Written task: Extract every line of the material below and reproduce it faithfully.

Data shown:
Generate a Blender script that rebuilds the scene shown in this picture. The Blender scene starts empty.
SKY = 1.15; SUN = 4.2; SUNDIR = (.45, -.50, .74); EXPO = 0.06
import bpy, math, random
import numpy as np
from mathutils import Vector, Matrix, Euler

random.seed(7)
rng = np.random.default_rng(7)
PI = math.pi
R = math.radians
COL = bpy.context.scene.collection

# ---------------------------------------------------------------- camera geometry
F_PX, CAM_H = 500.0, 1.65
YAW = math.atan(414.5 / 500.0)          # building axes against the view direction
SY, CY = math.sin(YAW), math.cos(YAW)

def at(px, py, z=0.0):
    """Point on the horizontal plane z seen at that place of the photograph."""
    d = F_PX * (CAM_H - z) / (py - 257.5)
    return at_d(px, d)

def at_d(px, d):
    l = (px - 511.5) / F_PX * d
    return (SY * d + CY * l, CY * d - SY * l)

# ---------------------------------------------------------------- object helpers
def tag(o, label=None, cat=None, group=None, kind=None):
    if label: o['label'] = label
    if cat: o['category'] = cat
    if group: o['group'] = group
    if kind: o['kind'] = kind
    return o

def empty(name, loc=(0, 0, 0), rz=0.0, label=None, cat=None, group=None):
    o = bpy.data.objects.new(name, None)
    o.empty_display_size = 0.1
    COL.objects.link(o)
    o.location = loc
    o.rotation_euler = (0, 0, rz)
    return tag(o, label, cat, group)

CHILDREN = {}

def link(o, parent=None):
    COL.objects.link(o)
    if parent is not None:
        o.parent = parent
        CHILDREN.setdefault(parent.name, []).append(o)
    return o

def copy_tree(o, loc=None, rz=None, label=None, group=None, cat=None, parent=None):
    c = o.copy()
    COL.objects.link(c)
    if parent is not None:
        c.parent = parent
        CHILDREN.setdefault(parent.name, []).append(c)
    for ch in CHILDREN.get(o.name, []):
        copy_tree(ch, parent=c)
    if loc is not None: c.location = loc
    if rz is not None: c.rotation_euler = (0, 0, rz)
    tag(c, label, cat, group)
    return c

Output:
Generate a Blender script that rebuilds the scene shown in this picture. The Blender scene starts empty.
SKY = 1.15; SUN = 4.2; SUNDIR = (.45, -.50, .74); EXPO = 0.06
import bpy, math, random
import numpy as np
from mathutils import Vector, Matrix, Euler

random.seed(7)
rng = np.random.default_rng(7)
PI = math.pi
R = math.radians
COL = bpy.context.scene.collection

# ---------------------------------------------------------------- camera geometry
F_PX, CAM_H = 500.0, 1.65
YAW = math.atan(414.5 / 500.0)          # building axes against the view direction
SY, CY = math.sin(YAW), math.cos(YAW)

def at(px, py, z=0.0):
    """Point on the horizontal plane z seen at that place of the photograph."""
    d = F_PX * (CAM_H - z) / (py - 257.5)
    return at_d(px, d)

def at_d(px, d):
    l = (px - 511.5) / F_PX * d
    return (SY * d + CY * l, CY * d - SY * l)

# ---------------------------------------------------------------- object helpers
def tag(o, label=None, cat=None, group=None, kind=None):
    if label: o['label'] = label
    if cat: o['category'] = cat
    if group: o['group'] = group
    if kind: o['kind'] = kind
    return o

def empty(name, loc=(0, 0, 0), rz=0.0, label=None, cat=None, group=None):
    o = bpy.data.objects.new(name, None)
    o.empty_display_size = 0.1
    COL.objects.link(o)
    o.location = loc
    o.rotation_euler = (0, 0, rz)
    return tag(o, label, cat, group)

CHILDREN = {}

def link(o, parent=None):
    COL.objects.link(o)
    if parent is not None:
        o.parent = parent
        CHILDREN.setdefault(parent.name, []).append(o)
    return o

def copy_tree(o, loc=None, rz=None, label=None, group=None, cat=None, parent=None):
    c = o.copy()
    COL.objects.link(c)
    if parent is not None:
        c.parent = parent
        CHILDREN.setdefault(parent.name, []).append(c)
    for ch in CHILDREN.get(o.name, []):
        copy_tree(ch, parent=c)
    if loc is not None: c.location = loc
    if rz is not None: c.rotation_euler = (0, 0, rz)
    tag(c, label, cat, group)
    return c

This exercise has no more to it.